Inertial effects on the rotational motion of a fibre in simple shear flow between two bounding walls

Abstract

The effects of fluid inertia on the rotational motion of a freely suspended fibre in shear flow have been investigated using the lattice Boltzmann method (LBM). Here, fluid inertia is characterized by the shear Reynolds number Rep based on the fibre length L. Data are reported for fibres with an aspect ratio of 10 in the interval of 0<Rep⩽20 for different flow confinement ratios κ, defined as the ratio of the channel height 2h to the fibre length L. For κ⩾3.0, the time-dependent orientation of the fibre at sufficiently small Reynolds numbers (Rep < 0.1) is shown to be in excellent agreement with Jeffery's theory.
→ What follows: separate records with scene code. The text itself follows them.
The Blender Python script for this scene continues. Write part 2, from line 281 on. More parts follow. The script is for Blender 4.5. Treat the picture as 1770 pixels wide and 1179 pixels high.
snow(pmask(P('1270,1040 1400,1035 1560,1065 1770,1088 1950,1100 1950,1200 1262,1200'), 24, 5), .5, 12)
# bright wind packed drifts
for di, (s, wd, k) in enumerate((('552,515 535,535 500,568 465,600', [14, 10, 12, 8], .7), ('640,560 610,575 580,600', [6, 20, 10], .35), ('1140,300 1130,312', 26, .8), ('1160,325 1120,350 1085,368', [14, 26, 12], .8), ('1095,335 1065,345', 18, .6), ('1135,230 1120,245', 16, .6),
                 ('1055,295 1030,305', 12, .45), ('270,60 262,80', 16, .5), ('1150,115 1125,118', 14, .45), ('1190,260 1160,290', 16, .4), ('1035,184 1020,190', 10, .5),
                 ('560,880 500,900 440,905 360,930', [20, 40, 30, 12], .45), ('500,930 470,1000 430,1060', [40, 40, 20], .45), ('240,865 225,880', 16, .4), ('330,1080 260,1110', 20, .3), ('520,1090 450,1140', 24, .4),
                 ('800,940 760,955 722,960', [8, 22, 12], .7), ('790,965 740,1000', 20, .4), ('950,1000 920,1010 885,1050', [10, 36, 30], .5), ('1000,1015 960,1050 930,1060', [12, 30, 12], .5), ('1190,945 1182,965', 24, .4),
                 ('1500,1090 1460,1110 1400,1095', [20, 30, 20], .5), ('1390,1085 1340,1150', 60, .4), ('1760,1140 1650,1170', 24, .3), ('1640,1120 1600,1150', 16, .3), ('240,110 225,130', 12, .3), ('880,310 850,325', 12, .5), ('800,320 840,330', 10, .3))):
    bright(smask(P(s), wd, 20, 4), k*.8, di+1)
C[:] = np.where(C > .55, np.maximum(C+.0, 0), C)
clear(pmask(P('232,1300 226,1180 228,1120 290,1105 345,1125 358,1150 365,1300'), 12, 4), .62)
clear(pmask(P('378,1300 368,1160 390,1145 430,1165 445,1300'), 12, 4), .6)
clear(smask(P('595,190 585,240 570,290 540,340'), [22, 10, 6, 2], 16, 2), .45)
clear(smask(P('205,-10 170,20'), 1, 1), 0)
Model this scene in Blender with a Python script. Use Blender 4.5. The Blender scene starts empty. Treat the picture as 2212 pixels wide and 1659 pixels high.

For κ = 3.0 and 2.0, the calculations reveal that the period of rotation increases rapidly with increasing Rep, and when Rep increases beyond a critical value Rec, the periodic rotation is stopped and the fibre remains in a stationary orientation ϕequ to the flow direction. This stationary orientation ϕequ is an increasing function of Rep. The results also show that Rec increases and ϕequ decreases with decrease in κ from 3.0 to 2.0. For the highly confined domain (κ = 1.2), there is no periodic rotation and the fibre has a stationary orientation through the range of Rep studied (0<Rep⩽20).